In like manner, the man who is at peace with God, and consequently with himself, is in relations of harmony with all things and with all events. 'All things are yours if ye are Christ's.' 'The stars in their courses fought against Sisera,' because Sisera was fighting against God; and all creatures, and all events, are at enmity with the man who is in antagonism and enmity to Him who is Lord of them all. But if we have peace with God, and peace with ourselves, then, as Job says, 'Thou shalt make a league with the beasts of the field, and the stones of the field shall be at peace with thee.' 'Thy faith hath saved thee; go into peace.'

Remember that this commandment, which is likewise a promise and a bestowal, bids us progress in the peace into which Christ admits us. We should be growingly unperturbed and calm, and 'there is no joy but calm,' when all is said and done. We should be more and more tranquil and at rest; and every day there should come, as it were, a deeper and more substantial layer of tranquillity enveloping our hearts, a thicker armour against perturbation and calamity and tumult.

III. And now there is one last point here that I would suggest, namely:

The condition on which we shall abide in the Land of Peace.

Our Lord said to both these women: 'Thy faith hath saved thee.' To the other one it was even more needful to say it than to this poor penitent prostitute, because that other one had the notion that, somehow or other, she could steal away the blessing of healing by contact of her finger with the robe of Jesus. Therefore He was careful to lift her above that sensuous error, and to show her what it was in her that had drawn healing 'virtue' from Him. In substance He says to her: 'Thy faith, not thy forefinger, has joined thee to Me; My love, not My garment, has healed thee.'

There have been, and still are, many copyists of the woman's mistake who have ascribed too much healing and saving power to externals—sacraments, rites, and ceremonies. If their faith is real and their longing earnest, they get their blessing, but they need to be educated to understand more clearly what is the human condition of receiving Christ's saving power, and that robe and finger have little to do with it.

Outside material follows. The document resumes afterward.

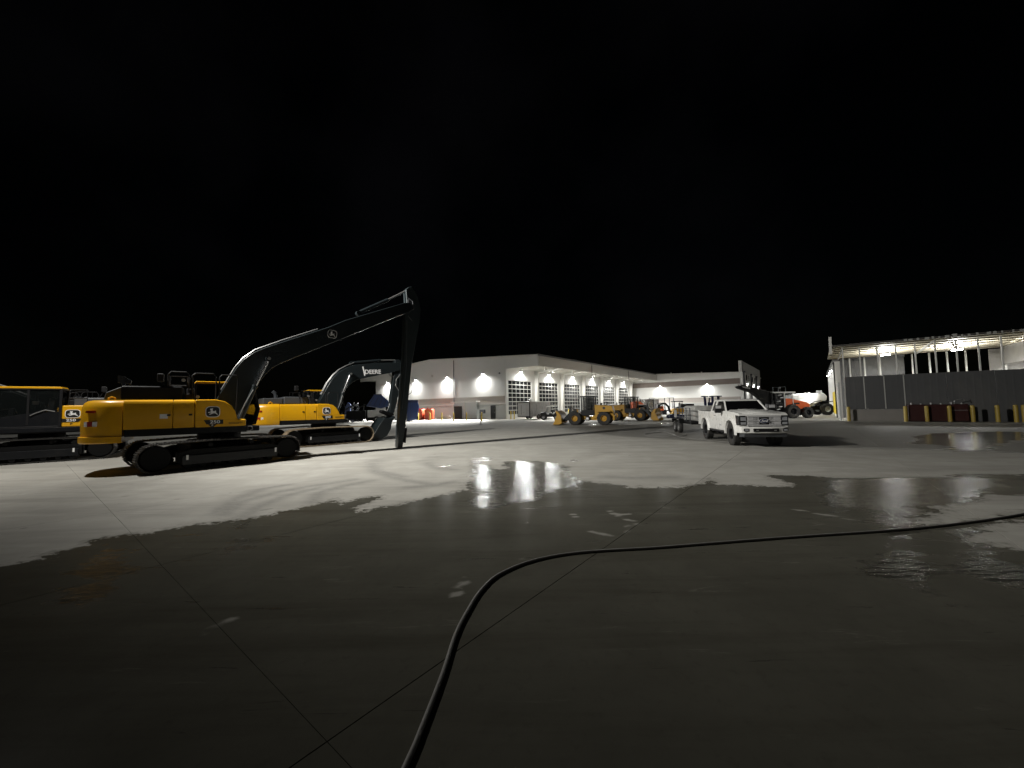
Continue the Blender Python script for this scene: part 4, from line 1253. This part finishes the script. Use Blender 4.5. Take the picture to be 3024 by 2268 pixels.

The sequence of these two sayings, the one pointing out the channel of all spiritual blessing, the other, the bestowment of the great blessing of perfect peace, suggests that the peace is conditional on the faith, and opens up to us this solemn truth, that if we would enjoy continuous peace, we must exercise continuous faith. The two things will cover precisely the same ground, and where the one stops the other will stop. Yesterday's faith does not secure to-day's peace. As long as I hold up the shield of faith, it will quench all the fiery darts of the wicked, but if I were holding it up yesterday, and have dropped it to-day, then there is nothing between me and them, and I shall be wounded and burned before long. No past religious experience avails for present needs. If you would have 'your peace' to be 'as the waves of the sea,' your trust in Christ must be continuous and strong. The moment you cease trusting, that moment you cease being peaceful. Keep behind the breakwater, and you will ride smoothly, whatever the storm. Venture out beyond it, and you will be exposed to the dash of the waves and the howling of the tempest. Your own past tells you where the means of blessing are. It was your faith that saved you, and it is as you go on believing that you 'Go into peace'.

THE MINISTRY OF WOMEN

'And certain women, which had been healed of evil spirits and infirmities, Mary called Magdalene, out of whom went seven devils, 3. And Joanna the wife of Chuza, Herod's steward, and Susanna, and many others, which ministered unto Him of their substance.' —LUKE viii. 2,3.

The Evangelist Luke has preserved for us several incidents in our Lord's life in which women play a prominent part. It would not, I think, be difficult to bring that fact into connection with the main characteristics of his Gospel, but at all events it is worth observing that we owe to him those details, and the fact that the service of these grateful women was permanent during the whole of our Lord's wandering life after His leaving Galilee. An incidental reference to the fact is found in Matthew's account of the Crucifixion, but had it not been for Luke we should not have known the names of two or three of them, nor should we have known how constantly they adhered to Him. As to the women of the little group, we know very little about them. Mary of Magdala has had a very hard fate. The Scripture record of her is very sweet and beautiful. Delivered by Christ from that mysterious demoniacal possession, she cleaves to Him, like a true woman, with all her heart. She is one of the little group whose strong love, casting out all fear, nerved them to stand by the Cross when all the men except the gentle Apostle of love, as he is called, were cowering in corners, afraid of their lives, and she was one of the same group who would fain have prolonged their ministry beyond His death, and who brought the sweet spices with them in order to anoint Him, and it was she who came to the risen Lord with the rapturous exclamation, 'Rabboni, my Master.' By strange misunderstanding of the Gospel story, she has been identified with the woman who was a sinner in the previous chapter in this book, and her fair fame has been blackened and her very name taken as a designation of the class to which there is no reason whatever to believe she belonged. Demoniacal possession was neither physical infirmity nor moral evil, however much it may have simulated sometimes the one or the other.